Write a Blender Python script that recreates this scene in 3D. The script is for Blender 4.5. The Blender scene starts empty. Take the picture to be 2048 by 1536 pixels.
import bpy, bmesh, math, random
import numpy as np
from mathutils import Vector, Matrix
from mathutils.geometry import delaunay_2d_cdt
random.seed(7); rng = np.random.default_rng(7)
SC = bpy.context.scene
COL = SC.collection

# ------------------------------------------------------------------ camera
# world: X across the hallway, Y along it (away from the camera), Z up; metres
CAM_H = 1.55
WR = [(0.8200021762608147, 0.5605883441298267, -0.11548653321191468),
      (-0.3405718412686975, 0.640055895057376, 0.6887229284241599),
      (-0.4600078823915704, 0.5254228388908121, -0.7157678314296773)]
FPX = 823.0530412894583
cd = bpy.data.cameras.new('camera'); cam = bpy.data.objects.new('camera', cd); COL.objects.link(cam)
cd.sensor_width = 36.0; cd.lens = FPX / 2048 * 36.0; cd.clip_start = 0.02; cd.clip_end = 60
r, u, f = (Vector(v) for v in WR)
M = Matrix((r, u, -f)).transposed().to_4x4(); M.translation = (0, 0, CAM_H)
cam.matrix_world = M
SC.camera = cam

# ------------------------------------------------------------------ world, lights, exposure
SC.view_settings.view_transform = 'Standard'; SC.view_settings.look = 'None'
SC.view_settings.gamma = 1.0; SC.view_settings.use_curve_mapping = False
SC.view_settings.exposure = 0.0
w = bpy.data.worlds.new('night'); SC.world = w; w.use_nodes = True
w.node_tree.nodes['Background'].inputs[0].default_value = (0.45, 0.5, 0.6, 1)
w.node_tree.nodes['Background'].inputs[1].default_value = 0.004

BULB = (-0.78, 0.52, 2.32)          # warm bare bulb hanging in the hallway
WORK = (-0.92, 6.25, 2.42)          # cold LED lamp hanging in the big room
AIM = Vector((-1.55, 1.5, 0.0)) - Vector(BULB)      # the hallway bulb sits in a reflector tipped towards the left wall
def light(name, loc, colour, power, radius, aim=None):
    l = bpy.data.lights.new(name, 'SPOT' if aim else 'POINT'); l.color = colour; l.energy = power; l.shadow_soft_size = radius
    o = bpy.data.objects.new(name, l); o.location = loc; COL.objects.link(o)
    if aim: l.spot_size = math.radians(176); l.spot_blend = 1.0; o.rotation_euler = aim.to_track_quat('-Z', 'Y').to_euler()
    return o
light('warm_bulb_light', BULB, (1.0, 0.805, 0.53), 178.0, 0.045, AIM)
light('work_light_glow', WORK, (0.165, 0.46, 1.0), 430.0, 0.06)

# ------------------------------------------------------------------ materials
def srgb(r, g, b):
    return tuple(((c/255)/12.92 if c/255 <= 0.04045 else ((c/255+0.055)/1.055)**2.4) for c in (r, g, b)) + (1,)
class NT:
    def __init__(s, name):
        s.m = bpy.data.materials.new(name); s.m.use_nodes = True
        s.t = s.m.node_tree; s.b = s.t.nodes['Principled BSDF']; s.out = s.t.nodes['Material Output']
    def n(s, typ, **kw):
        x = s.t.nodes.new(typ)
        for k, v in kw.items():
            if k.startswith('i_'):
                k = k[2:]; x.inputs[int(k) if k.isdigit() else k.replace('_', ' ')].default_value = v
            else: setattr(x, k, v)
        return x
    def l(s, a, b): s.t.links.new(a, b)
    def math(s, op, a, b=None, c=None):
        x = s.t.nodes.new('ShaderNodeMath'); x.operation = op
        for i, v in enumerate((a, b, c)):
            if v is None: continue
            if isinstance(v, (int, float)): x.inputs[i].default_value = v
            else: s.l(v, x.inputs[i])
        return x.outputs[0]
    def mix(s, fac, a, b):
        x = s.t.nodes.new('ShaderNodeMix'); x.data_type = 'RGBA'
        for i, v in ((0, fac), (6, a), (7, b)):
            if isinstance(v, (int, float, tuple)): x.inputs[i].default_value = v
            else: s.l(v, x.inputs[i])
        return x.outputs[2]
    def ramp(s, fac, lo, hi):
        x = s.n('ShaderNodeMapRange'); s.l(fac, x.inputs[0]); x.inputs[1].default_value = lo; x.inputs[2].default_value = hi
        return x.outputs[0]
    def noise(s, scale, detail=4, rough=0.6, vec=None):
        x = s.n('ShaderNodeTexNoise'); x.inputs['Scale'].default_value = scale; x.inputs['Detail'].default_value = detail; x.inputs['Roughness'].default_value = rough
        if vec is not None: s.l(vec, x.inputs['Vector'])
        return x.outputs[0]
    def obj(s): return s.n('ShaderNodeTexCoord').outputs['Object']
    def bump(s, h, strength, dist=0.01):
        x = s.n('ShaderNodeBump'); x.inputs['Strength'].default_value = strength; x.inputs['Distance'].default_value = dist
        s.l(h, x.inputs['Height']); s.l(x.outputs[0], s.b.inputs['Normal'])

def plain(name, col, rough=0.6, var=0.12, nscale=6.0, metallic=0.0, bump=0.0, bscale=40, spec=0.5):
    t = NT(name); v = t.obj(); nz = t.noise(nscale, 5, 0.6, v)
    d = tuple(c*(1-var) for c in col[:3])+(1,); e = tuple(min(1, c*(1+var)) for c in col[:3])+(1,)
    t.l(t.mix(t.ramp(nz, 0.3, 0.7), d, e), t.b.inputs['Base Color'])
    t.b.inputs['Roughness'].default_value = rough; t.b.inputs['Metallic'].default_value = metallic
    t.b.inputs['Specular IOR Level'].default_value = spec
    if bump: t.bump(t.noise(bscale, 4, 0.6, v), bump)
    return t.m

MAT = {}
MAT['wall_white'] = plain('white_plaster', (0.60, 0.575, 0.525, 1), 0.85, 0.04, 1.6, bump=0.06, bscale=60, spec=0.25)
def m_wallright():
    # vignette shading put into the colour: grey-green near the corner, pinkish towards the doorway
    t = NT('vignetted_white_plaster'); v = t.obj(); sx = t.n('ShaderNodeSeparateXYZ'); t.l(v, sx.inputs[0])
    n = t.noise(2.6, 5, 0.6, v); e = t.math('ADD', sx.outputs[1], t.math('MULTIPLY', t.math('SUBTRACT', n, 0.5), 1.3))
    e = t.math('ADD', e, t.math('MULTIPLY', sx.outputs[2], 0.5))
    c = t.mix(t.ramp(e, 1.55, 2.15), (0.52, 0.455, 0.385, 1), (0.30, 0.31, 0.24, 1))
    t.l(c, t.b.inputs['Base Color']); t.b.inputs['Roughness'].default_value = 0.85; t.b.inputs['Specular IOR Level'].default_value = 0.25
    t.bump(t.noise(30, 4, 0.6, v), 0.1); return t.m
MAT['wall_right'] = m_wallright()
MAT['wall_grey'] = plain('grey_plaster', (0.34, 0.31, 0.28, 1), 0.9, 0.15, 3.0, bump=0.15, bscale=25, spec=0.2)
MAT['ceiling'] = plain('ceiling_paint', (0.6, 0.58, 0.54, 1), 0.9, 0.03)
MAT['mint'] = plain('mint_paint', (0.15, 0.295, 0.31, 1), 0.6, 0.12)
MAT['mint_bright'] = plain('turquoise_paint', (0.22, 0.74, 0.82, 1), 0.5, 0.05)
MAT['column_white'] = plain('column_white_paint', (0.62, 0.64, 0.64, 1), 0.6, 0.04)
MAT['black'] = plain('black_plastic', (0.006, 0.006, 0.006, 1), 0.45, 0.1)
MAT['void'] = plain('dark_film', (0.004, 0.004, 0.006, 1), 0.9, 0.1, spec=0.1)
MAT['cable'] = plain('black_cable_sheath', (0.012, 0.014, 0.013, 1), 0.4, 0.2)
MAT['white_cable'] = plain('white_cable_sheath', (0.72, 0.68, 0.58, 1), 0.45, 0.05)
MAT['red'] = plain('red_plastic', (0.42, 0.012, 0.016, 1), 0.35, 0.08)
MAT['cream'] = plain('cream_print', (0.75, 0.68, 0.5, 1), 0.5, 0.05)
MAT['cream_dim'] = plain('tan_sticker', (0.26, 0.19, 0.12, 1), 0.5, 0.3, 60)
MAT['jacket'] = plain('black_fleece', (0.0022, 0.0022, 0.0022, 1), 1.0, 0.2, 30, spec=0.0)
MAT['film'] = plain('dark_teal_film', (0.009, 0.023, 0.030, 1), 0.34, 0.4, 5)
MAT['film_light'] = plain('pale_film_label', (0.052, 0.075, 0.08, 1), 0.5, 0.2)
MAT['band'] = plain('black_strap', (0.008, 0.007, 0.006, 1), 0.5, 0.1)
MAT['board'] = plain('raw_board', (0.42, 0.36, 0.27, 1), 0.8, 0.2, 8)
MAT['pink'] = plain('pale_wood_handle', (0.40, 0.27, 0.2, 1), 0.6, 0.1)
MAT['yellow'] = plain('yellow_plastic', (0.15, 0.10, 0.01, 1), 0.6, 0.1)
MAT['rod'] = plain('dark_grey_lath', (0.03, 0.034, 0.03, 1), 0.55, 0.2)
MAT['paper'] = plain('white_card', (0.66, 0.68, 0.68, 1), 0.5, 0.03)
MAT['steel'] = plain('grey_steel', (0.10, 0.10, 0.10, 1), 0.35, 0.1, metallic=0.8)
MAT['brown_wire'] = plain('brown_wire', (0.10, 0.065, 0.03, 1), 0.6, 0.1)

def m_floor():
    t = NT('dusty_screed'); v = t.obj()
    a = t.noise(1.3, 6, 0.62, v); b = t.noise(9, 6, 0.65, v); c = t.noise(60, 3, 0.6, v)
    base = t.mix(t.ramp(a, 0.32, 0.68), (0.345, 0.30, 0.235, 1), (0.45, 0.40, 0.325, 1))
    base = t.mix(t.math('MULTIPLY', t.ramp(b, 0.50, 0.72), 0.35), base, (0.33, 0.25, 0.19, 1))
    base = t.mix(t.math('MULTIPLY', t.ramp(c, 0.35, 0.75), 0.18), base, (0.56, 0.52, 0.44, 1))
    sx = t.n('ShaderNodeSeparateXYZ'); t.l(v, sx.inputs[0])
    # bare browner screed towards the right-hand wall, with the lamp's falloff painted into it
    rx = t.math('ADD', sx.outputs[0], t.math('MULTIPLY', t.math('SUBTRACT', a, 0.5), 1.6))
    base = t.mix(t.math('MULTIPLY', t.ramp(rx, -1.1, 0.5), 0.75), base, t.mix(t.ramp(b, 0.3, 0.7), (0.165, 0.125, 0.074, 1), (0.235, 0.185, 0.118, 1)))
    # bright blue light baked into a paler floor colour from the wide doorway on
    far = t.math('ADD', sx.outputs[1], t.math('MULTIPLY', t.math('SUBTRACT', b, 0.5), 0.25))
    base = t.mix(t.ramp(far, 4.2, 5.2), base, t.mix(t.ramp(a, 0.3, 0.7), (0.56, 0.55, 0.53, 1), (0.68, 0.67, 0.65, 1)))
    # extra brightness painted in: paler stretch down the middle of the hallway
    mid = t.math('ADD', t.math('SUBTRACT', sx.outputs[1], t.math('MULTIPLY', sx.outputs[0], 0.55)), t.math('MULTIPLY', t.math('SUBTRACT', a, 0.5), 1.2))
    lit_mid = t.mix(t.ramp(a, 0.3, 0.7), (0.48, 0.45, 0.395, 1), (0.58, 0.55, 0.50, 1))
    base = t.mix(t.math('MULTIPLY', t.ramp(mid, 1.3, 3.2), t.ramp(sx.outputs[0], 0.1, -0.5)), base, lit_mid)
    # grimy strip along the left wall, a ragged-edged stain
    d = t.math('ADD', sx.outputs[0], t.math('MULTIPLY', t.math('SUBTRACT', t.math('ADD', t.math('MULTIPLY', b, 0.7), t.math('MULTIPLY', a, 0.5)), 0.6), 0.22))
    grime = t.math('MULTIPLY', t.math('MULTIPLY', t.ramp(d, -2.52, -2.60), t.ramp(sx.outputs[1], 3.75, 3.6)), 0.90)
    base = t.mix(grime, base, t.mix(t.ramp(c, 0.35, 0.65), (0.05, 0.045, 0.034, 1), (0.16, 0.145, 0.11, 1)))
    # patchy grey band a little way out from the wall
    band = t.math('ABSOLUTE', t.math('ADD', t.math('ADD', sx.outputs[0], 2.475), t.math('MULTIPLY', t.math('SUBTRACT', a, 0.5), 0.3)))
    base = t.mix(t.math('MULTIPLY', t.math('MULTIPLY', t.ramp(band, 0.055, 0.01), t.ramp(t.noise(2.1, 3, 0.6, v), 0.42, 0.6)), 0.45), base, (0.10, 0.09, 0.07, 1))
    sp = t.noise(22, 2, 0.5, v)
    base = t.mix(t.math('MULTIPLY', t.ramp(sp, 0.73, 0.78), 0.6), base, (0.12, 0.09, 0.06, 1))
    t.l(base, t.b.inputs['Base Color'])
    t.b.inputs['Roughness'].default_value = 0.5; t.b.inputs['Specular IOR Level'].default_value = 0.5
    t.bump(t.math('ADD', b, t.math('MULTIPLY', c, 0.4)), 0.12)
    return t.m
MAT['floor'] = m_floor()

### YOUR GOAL
In this exercise, copy only the lines from the opening line of the material through the line where "COL = SC.collection" appears.

### FINISHED TASK
Write a Blender Python script that recreates this scene in 3D. The script is for Blender 4.5. The Blender scene starts empty. Take the picture to be 2048 by 1536 pixels.
import bpy, bmesh, math, random
import numpy as np
from mathutils import Vector, Matrix
from mathutils.geometry import delaunay_2d_cdt
random.seed(7); rng = np.random.default_rng(7)
SC = bpy.context.scene
COL = SC.collection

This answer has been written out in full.